# start of Given information

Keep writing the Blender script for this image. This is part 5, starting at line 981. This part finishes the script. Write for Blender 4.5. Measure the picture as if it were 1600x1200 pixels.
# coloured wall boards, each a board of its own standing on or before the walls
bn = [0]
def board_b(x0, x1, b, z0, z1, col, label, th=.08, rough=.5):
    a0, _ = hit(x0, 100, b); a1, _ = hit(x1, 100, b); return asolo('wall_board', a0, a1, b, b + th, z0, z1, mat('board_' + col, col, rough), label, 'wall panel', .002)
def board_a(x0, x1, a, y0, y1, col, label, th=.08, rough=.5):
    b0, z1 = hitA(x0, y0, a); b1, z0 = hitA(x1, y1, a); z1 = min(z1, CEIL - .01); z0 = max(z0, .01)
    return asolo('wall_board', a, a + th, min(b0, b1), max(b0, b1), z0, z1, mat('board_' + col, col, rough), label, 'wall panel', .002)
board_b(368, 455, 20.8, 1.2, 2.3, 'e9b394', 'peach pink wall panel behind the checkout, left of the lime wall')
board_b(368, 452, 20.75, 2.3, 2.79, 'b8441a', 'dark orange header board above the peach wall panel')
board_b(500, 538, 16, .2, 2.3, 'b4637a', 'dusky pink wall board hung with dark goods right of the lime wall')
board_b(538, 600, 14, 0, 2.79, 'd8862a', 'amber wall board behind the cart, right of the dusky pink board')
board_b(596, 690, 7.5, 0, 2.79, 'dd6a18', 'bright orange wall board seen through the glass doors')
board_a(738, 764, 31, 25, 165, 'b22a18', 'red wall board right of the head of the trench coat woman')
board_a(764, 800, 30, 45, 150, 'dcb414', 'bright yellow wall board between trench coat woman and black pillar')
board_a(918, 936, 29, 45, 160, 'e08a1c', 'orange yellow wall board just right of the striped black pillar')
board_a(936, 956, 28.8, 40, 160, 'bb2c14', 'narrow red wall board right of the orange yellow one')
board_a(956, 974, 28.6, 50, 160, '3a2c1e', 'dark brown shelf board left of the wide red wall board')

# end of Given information

# Brief:
Restate the listing in full, word for word.

# Exercise response:
Keep writing the Blender script for this image. This is part 5, starting at line 981. This part finishes the script. Write for Blender 4.5. Measure the picture as if it were 1600x1200 pixels.
# coloured wall boards, each a board of its own standing on or before the walls
bn = [0]
def board_b(x0, x1, b, z0, z1, col, label, th=.08, rough=.5):
    a0, _ = hit(x0, 100, b); a1, _ = hit(x1, 100, b); return asolo('wall_board', a0, a1, b, b + th, z0, z1, mat('board_' + col, col, rough), label, 'wall panel', .002)
def board_a(x0, x1, a, y0, y1, col, label, th=.08, rough=.5):
    b0, z1 = hitA(x0, y0, a); b1, z0 = hitA(x1, y1, a); z1 = min(z1, CEIL - .01); z0 = max(z0, .01)
    return asolo('wall_board', a, a + th, min(b0, b1), max(b0, b1), z0, z1, mat('board_' + col, col, rough), label, 'wall panel', .002)
board_b(368, 455, 20.8, 1.2, 2.3, 'e9b394', 'peach pink wall panel behind the checkout, left of the lime wall')
board_b(368, 452, 20.75, 2.3, 2.79, 'b8441a', 'dark orange header board above the peach wall panel')
board_b(500, 538, 16, .2, 2.3, 'b4637a', 'dusky pink wall board hung with dark goods right of the lime wall')
board_b(538, 600, 14, 0, 2.79, 'd8862a', 'amber wall board behind the cart, right of the dusky pink board')
board_b(596, 690, 7.5, 0, 2.79, 'dd6a18', 'bright orange wall board seen through the glass doors')
board_a(738, 764, 31, 25, 165, 'b22a18', 'red wall board right of the head of the trench coat woman')
board_a(764, 800, 30, 45, 150, 'dcb414', 'bright yellow wall board between trench coat woman and black pillar')
board_a(918, 936, 29, 45, 160, 'e08a1c', 'orange yellow wall board just right of the striped black pillar')
board_a(936, 956, 28.8, 40, 160, 'bb2c14', 'narrow red wall board right of the orange yellow one')
board_a(956, 974, 28.6, 50, 160, '3a2c1e', 'dark brown shelf board left of the wide red wall board')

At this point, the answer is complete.